Editorial, Opinion

STAFF EDIT: The “R” word

Ask any layperson whether the United States has entered a recession and the answer will likely be quick and certain: Of course the nation is in a recession. Job losses are accelerating, banks are failing and the U.S. government is spending billions to keep companies afloat. In the press, the economy has been falling, diving, bombing, tanking and crashing. It’s been called a failure. It’s been called a crisis. But it hasn’t been called a recession. For some reason, this word is nearly taboo to the American media.
In fairness, this aversion to the R-word is more than just gun-shy writers and editors mincing their news writing. It is an issue of accuracy. An economy must meet several prerequisites to earn the ‘recession’ moniker. The problem is that each publication has its own definition of what level of sustained unemployment and declining economic growth fits the bill for a recession.
To economists, it constitutes a prolonged period of economic decline. To workers, it might mean losing a job because of economic forces out of their control. To the press, it might mean more than it should. But more than anything else, it means bad news for just about everyone.
In the aftermath of the credit crisis and subsequent market failures, thousands find themselves out of work, and once-strong financial giants have crumbled under the weight of bad debt. That’s why it came as news to nobody that Massachusetts is now ‘officially’ in a recession, according to a Friday WBUR report.

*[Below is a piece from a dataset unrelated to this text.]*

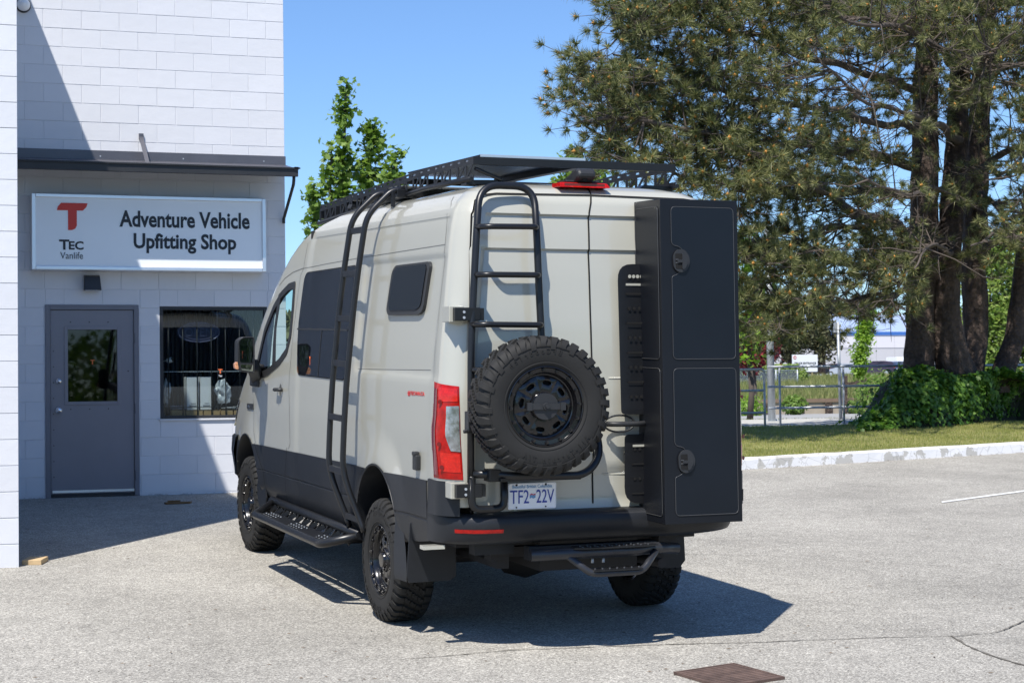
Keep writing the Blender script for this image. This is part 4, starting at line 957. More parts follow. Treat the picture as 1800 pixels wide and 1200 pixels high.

The report cited last month’s economic growth in the Bay State, which was less than 1 percent, as grounds for dropping the ‘R-‘ bomb. Even then, the radio station was quick to attribute this conclusion to a UMass-Boston report. The station held off on naming the current economic climate outright, as if the word were a subjective judgment that would anger listeners and inspire mass panic.
These media outlets need to be bolder. The technicalities and difficulties with even defining the term ‘recession’ just prove the many understandings that word can have. The media should analyze the notion of an economic recession and define it for themselves. Continuing to dance around the term when so many people consider the state of the economy to be in recession will make the media seem out-of-touch.